Nonostante già dal 2017 sia nota la decisione di chiudere le centrali termoelettriche, a otto anni di distanza, con la Centrale Federico II di Cerano già ferma – e con le drammatiche conseguenze occupazionali già evidenti agli occhi di tutti -, il Governo non ha ad oggi né un piano né una idea per risarcire Brindisi del disastro economico in arrivo. 

Dal Comitato per il Coordinamento della riconversione della centrale di Cerano riunito oggi a Roma ci aspettavamo delle risposte, una dimensione di fondi da stanziare per il territorio che ospita la centrale termoelettrica più grande d’Europa destinato alla  dismissione. E invece, dopo aver tagliato fuori Brindisi dal Just Transition Fund, dopo non aver pensato ad alcuna misura da destinare anche attraverso i fondi del Pnrr per la reindustrializzazione di un’area che ha dato tanto al Paese il Governo prende ancora tempo e chiede al territorio una «lista della spesa» fuori tempo massimo. 

Sono anni che la Camera del lavoro di Brindisi lancia allarmi sui fondi scippati, idee su un nuovo modello di sviluppo, invoca interventi per evitare l’implosione del sistema industriale di Brindisi. Dopo la riunione «beffa» del Comitato per il Coordinamento della riconversione della centrale di Cerano da cui non è emerso uno straccio di investimento pronto ed esigibile per Brindisi, la Cgil farà comunque la sua parte insieme agli altri stakeholders del territorio per costruire – come chiesto al sindaco del capoluogo messapico – un «Piano territoriale» per richiedere interventi urgenti. Nella speranza che si arrivi in tempi rapidi alla definizione del Piano, auspicando che le richieste del territorio si trasformino in progetti subito esigibili e coperti da congrui finanziamenti, chiediamo al Governo – dopo 8 anni di silenzi per Brindisi – di sbloccare immediatamente l’iter autorizzativo finanziando i progetti già pronti per essere cantierizzati per fronteggiare i contraccolpi della crisi economica e sociale già evidenti.

Chiediamo al Governo una priorità straordinaria per Brindisi per dare risposte rapide allo smantellamento in corso del settore energetico, ma anche di quello chimico e metalmeccanico che rischia di travolgere migliaia di famiglie. Chiediamo al governo un impegno tangibile per dare corso ad un Piano integrato della logistica per fare del porto di Brindisi la Piattaforma logistica del Mediterraneo ed un suo impegno sul fronte dei trasporti includendo il capoluogo nei piani dell’alta velocità e dell’alta capacità. E ancora un impegno concreto per la creazione di un polo delle rinnovabili con la creazione delle relative filiere per eolico, fotovoltaico e idrogeno verde, il tutto connesso allo sviluppo dell’Università e all’economia della conoscenza.

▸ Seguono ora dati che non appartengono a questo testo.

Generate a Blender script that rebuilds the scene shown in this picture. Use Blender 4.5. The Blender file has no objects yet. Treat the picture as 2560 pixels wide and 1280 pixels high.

Dal Comitato per il Coordinamento della riconversione della centrale di Cerano ci attendevamo un pacchetto di misure pronte per Brindisi che non è arrivato. Come Cgil, lavoreremo senza sosta al Piano territoriale richiesto, ma non vorremmo che questo ennesimo sforzo si traduca nell’ennesima beffa ai danni di un territorio affamato di lavoro. Non vorremo, una volta pronto, sentirci rispondere che non ci sono fondi o che i tempi sono già scaduti.